Scripts that build scenes

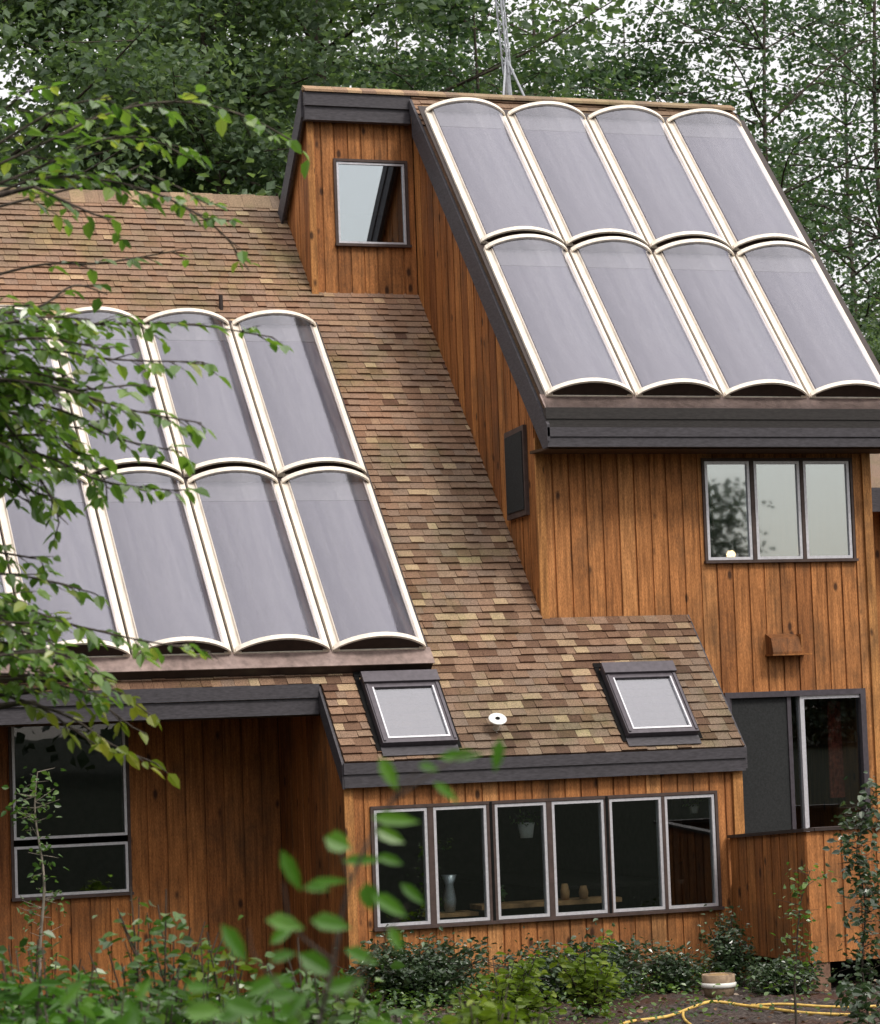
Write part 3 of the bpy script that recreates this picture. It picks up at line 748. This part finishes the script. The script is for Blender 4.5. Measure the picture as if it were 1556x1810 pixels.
def tree_mesh(seed, h, crown_r, crown_z, nclump, per, leaf, spread, trunk_r, upward=.5):
    """returns (wood MB, leaf V, F, tones) with the base at the origin"""
    rs = np.random.RandomState(seed); wd = MB(); tips = []
    lx, ly = rs.uniform(-.04, .04, 2)*h
    tr = smoothline([(0, 0, -.3), (lx*.3+rs.uniform(-.35, .35), ly*.3, h*.3), (lx+rs.uniform(-.5, .5), ly, h*.6), (lx*1.4+rs.uniform(-.3, .3), ly*1.4, h*.97)], 5)
    wd.tube(tr, list(np.linspace(trunk_r, trunk_r*.12, len(tr))), 8)
    for k in range(nclump):
        f = crown_z/h + (1-crown_z/h)*(k+rs.rand())/nclump
        i = min(int(f*(len(tr)-1)), len(tr)-2); b = tr[i]
        prof = math.sin(math.pi*min(1, max(.12, .18+.82*(f-crown_z/h)/(1-crown_z/h))))**.7
        a = rs.uniform(0, 2*math.pi) ; ln = crown_r*prof*rs.uniform(.55, 1.1)
        e = b + np.array([math.cos(a)*ln, math.sin(a)*ln, ln*rs.uniform(.05, upward)])
        mid = (b+e)/2 + rs.uniform(-.12, .12, 3)*ln + np.array([0, 0, .08*ln])
        br = smoothline([b, mid, e], 4); r0 = trunk_r*(1-f)*.3+.014
        wd.tube(br, list(np.linspace(r0, .008, len(br))), 5, cap=False)
        for q in range(4):
            t = rs.uniform(.35, 1); p = br[int(t*(len(br)-1))]
            e2 = p + rand_dirs(rs, 1, -.4, .6)[0]*ln*rs.uniform(.2, .45)
            wd.tube([p, (p+e2)/2+rs.uniform(-.05, .05, 3), e2], [.012, .008, .004], 4, cap=False); tips.append(e2); tips.append((p+e2)/2)
        tips.append(e); tips.append(br[-3])
    tips = np.array(tips); m = len(tips); n = m*per
    idx = np.repeat(np.arange(m), per); cl = rs.rand(m)
    off = rs.normal(0, 1, (n, 3))*np.array([spread, spread, spread*.55])
    P = tips[idx]+off
    D = rand_dirs(rs, n, -.9, .3); Nn = rand_dirs(rs, n, .1, 1)
    Ln = leaf*rs.uniform(.6, 1.35, n)
    tn = np.clip(.15+.55*cl[idx]+rs.normal(0, .16, n)+.08*off[:, 2]/spread, 0, 1)
    V, F, T = leaves_arrays(P, D, Nn, Ln, Ln*rs.uniform(.55, .8, n), tn, 'card')
    return wd, V, F, T
def plant(name, label, cat, loc, wood, lv, mat, bark=BARK, group=None, wname="trunk", lname="crown"):
    t = thing(name, label, cat, loc, group)
    mesh_obj(wname, wood.v, wood.f, wood.t, bark, t, True, local=True)
    mesh_obj(lname, lv[0], lv[1], lv[2], mat, t, local=True)
    return t

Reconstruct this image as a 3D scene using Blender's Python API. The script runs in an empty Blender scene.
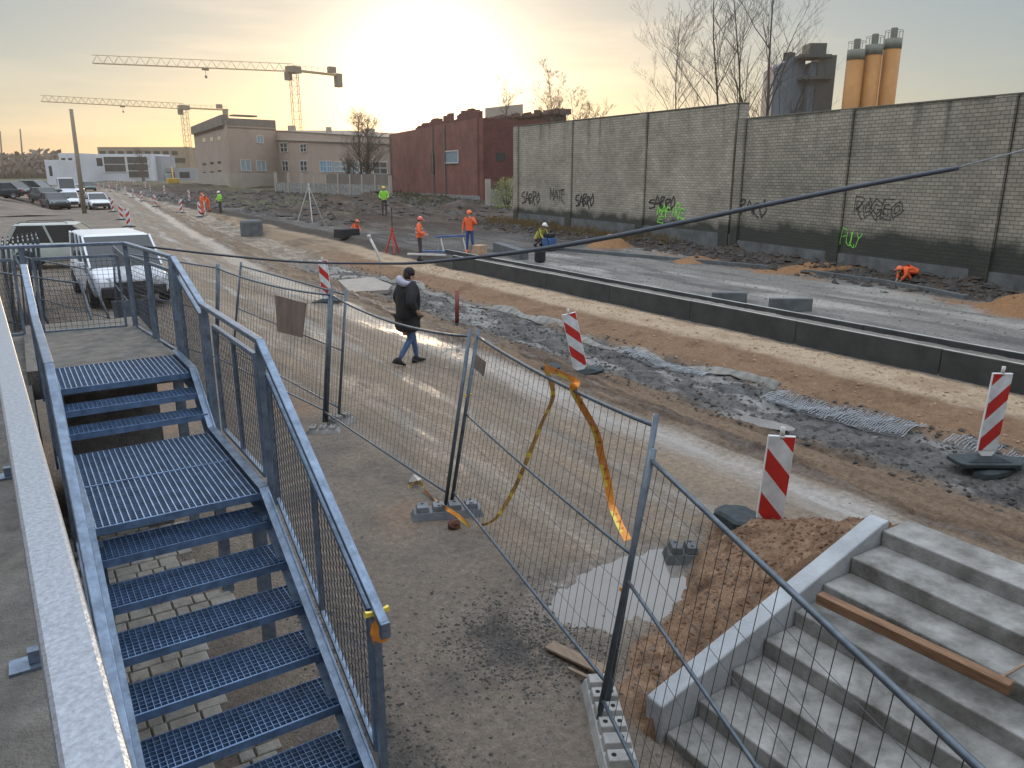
import bpy, bmesh, math, random
import numpy as np
from mathutils import Vector, Matrix, Euler
R=math.radians
scene=bpy.context.scene; COL=scene.collection
random.seed(7)
# ------------------------------------------------------------------ camera, sky, sun
H=3.45; AZ=R(32.1); PITCH=R(15.5); FPX=769.0
cd=bpy.data.cameras.new('camera'); cam=bpy.data.objects.new('camera',cd); COL.objects.link(cam)
cd.sensor_width=36; cd.lens=FPX/1024*36; cd.clip_start=.05; cd.clip_end=6000
cam.location=(0,0,H); cam.rotation_euler=(math.pi/2-PITCH,0,-AZ)
scene.camera=cam
SUN_EL=R(5.0); SUN_AZ=R(26.4)
sdir=Vector((math.sin(SUN_AZ)*math.cos(SUN_EL),math.cos(SUN_AZ)*math.cos(SUN_EL),math.sin(SUN_EL)))
w=bpy.data.worlds.new('World'); scene.world=w; w.use_nodes=True
nt=w.node_tree; nt.nodes.clear(); N=nt.nodes; L=nt.links
out=N.new('ShaderNodeOutputWorld')
sky=N.new('ShaderNodeTexSky'); sky.sky_type='NISHITA'; sky.sun_disc=False
sky.sun_elevation=SUN_EL; sky.sun_rotation=SUN_AZ; sky.air_density=1.0; sky.dust_density=0.6; sky.ozone_density=1.5
bg=N.new('ShaderNodeBackground'); bg.inputs['Strength'].default_value=0.05
tc=N.new('ShaderNodeTexCoord')
def vmath(op,a=None,b=None):
    n=N.new('ShaderNodeVectorMath'); n.operation=op
    for i,s in enumerate((a,b)):
        if s is None: continue
        if isinstance(s,(tuple,list,Vector)): n.inputs[i].default_value=s
        else: L.new(s,n.inputs[i])
    return n
def fmath(op,a,b=0.0,clamp=False):
    n=N.new('ShaderNodeMath'); n.operation=op; n.use_clamp=clamp
    for i,s in enumerate((a,b)):
        if isinstance(s,(int,float)): n.inputs[i].default_value=s
        else: L.new(s,n.inputs[i])
    return n.outputs[0]
nrm=vmath('NORMALIZE',tc.outputs['Generated'])
dot=vmath('DOT_PRODUCT',nrm.outputs[0],tuple(sdir)).outputs['Value']
sep=N.new('ShaderNodeSeparateXYZ'); L.new(nrm.outputs[0],sep.inputs[0])
zz=sep.outputs['Z']
d0=fmath('MAXIMUM',dot,0.0)
g1=fmath('POWER',d0,120.0)
g2=fmath('POWER',d0,7.0)
g3=fmath('POWER',d0,240.0)
hz=fmath('POWER',fmath('SUBTRACT',1.0,fmath('MAXIMUM',zz,0.0),True),9.0)
mr_=N.new('ShaderNodeMapRange'); mr_.interpolation_type='SMOOTHSTEP'; L.new(zz,mr_.inputs[0]); mr_.inputs[1].default_value=.20; mr_.inputs[2].default_value=.62
# thin streaky cloud, low over the horizon
mp=N.new('ShaderNodeMapping'); L.new(nrm.outputs[0],mp.inputs[0]); mp.inputs['Rotation'].default_value=(R(3),R(-6),0); mp.inputs['Scale'].default_value=(2.6,2.6,22)
cn=N.new('ShaderNodeTexNoise'); cn.inputs['Scale'].default_value=1.3; cn.inputs['Detail'].default_value=7; cn.inputs['Roughness'].default_value=.55; L.new(mp.outputs[0],cn.inputs['Vector'])
cr=N.new('ShaderNodeValToRGB'); cr.color_ramp.elements[0].position=.50; cr.color_ramp.elements[1].position=.74
L.new(cn.outputs['Fac'],cr.inputs[0])
def scaled(col,fac):
    n=vmath('SCALE',col)
    if isinstance(fac,(int,float)): n.inputs['Scale'].default_value=fac
    else: L.new(fac,n.inputs['Scale'])
    return n.outputs[0]
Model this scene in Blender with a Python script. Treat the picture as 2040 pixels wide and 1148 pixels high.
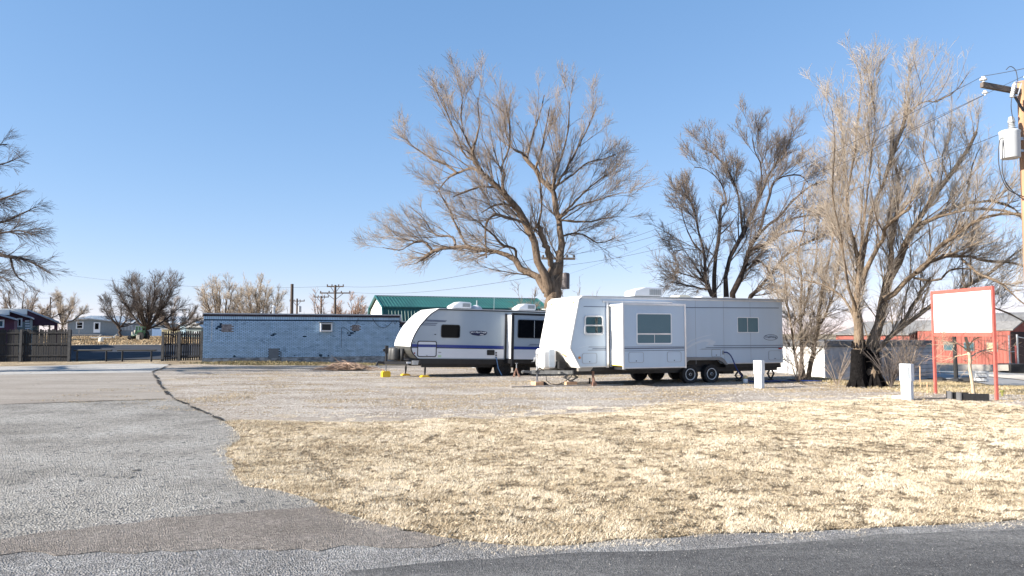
import bpy, math, random
import numpy as np
from mathutils import Vector, Matrix, geometry
random.seed(7); rng = np.random.default_rng(11)
PI = math.pi
for o in list(bpy.data.objects): bpy.data.objects.remove(o)
scn = bpy.context.scene; COL = scn.collection
# ---------------------------------------------------------------- camera
F = 1484.0; CAMH = 1.8; PITCH = math.atan(91 / F)
cd = bpy.data.cameras.new('camera'); cam = bpy.data.objects.new('camera', cd); COL.objects.link(cam)
cam.location = (0, 0, CAMH); cam.rotation_euler = (PI / 2 + PITCH, 0, 0)
cd.sensor_width = 36; cd.lens = 36 * F / 2040; cd.clip_start = .1; cd.clip_end = 3000
scn.camera = cam
# ---------------------------------------------------------------- sky and sun
ELEV = math.radians(27)
SUN = Vector((-1, -.36, 0)).normalized() * math.cos(ELEV) + Vector((0, 0, math.sin(ELEV)))
w = bpy.data.worlds.new('World'); scn.world = w; w.use_nodes = True
nt = w.node_tree; bg = nt.nodes['Background']
sk = nt.nodes.new('ShaderNodeTexSky'); sk.sky_type = 'NISHITA'; sk.sun_disc = False
sk.sun_elevation = ELEV; sk.sun_rotation = math.atan2(-1, -.36); sk.altitude = 1200
sk.air_density = 1.0; sk.dust_density = .0; sk.ozone_density = 4.0
EXPO = 1.25
# camera-like roll-off of the physical sky's brightness, the same in every direction
sp_ = nt.nodes.new('ShaderNodeSeparateColor'); cb_ = nt.nodes.new('ShaderNodeCombineColor'); nt.links.new(sk.outputs[0], sp_.inputs[0])
for ci, (pw, kk) in enumerate(((.80, .90), (.60, .825), (.50, .965))):
    a_ = nt.nodes.new('ShaderNodeMath'); a_.operation = 'MULTIPLY'; a_.inputs[1].default_value = .198; nt.links.new(sp_.outputs[ci], a_.inputs[0])
    p_ = nt.nodes.new('ShaderNodeMath'); p_.operation = 'POWER'; p_.inputs[1].default_value = pw; nt.links.new(a_.outputs[0], p_.inputs[0])
    q_ = nt.nodes.new('ShaderNodeMath'); q_.operation = 'MULTIPLY'; q_.inputs[1].default_value = kk / (.11 * 2 ** EXPO); nt.links.new(p_.outputs[0], q_.inputs[0]); nt.links.new(q_.outputs[0], cb_.inputs[ci])
nt.links.new(cb_.outputs[0], bg.inputs[0]); bg.inputs[1].default_value = .11
sl = bpy.data.lights.new('sun', 'SUN'); sl.energy = 5.0; sl.angle = math.radians(.5); sl.color = (1, .93, .83)
so = bpy.data.objects.new('sun', sl); COL.objects.link(so); so.location = (-40, -15, 30)
so.rotation_euler = SUN.to_track_quat('Z', 'Y').to_euler()
scn.view_settings.view_transform = 'Standard'; scn.view_settings.look = 'None'
scn.view_settings.exposure = EXPO; scn.view_settings.gamma = 1; scn.view_settings.use_curve_mapping = False

# ---------------------------------------------------------------- world points
def ray(px, py):
    v = (574 - py) / F
    return ((px - 1020) / F, math.cos(PITCH) - v * math.sin(PITCH), math.sin(PITCH) + v * math.cos(PITCH))
def P(px, py, D):
    d = ray(px, py); t = D / d[1]
    return (d[0] * t, D, CAMH + d[2] * t)
def sstep(a, b, x):
    t = min(1, max(0, (x - a) / (b - a))); return t * t * (3 - 2 * t)
GY = [38, 44, 55, 64, 88, 125, 4000]; GZ = [0, .28, .5, .84, 1.2, 1.4, 1.4]
def hgt(x, y):
    z = 0.0
    if y > 38:
        g = float(np.interp(y, GY, GZ)); wl = 1 - sstep(-17, -8, x)
        far = sstep(75, 140, y)
        z += g * max(wl, far)
    z += -.5 * sstep(24, 34, y) * sstep(11.5, 17, x) * (1 - sstep(75, 140, y))
    # low swell of the grass verge
    z += .10 * math.exp(-((x - 7) / 6.5) ** 2 - ((y - 14) / 3.6) ** 2) - .07 * math.exp(-((x + 1.5) / 2.2) ** 2 - ((y - 11) / 2.0) ** 2)
    return z
def G(px, py, z=None):
    zz = 0.0 if z is None else z
    d = ray(px, py)
    for _ in range(12):
        t = (zz - CAMH) / d[2]; x, y = d[0] * t, d[1] * t
        if z is not None: break
        zz = .5 * zz + .5 * hgt(x, y)
    return (x, y, zz)

def onplane(px, py, O, ang):
    d = ray(px, py); nx, ny = math.sin(ang), -math.cos(ang); t = (O[0] * nx + O[1] * ny) / (d[0] * nx + d[1] * ny)
    return (d[0] * t - O[0]) * math.cos(ang) + (d[1] * t - O[1]) * math.sin(ang), CAMH + d[2] * t
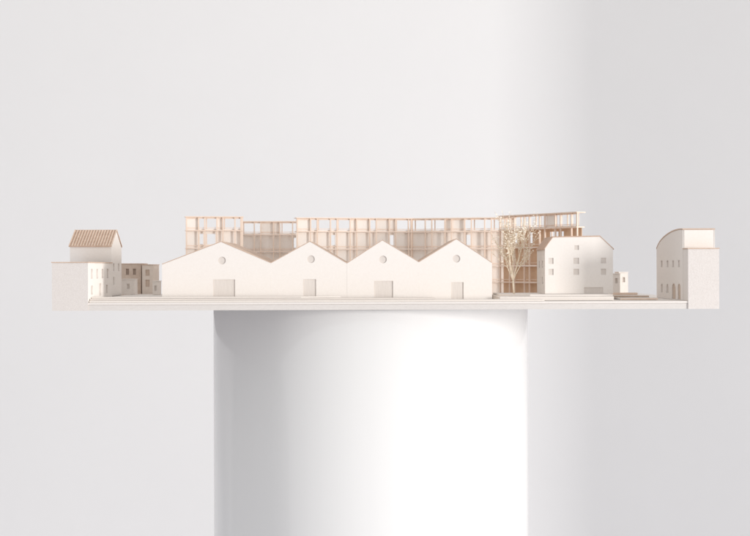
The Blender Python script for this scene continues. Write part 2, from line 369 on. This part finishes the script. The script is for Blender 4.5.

▶ **WORK REQUIRED**
Pull out all lines from the entries above that include the word "with".

▶ **RESPONSE FOR THIS EXERCISE**
    """returns (wood MB, leaf V, F, tones) with the base at the origin"""
Model this scene in Blender with a Python script. Treat the picture as 2040 pixels wide and 1148 pixels high.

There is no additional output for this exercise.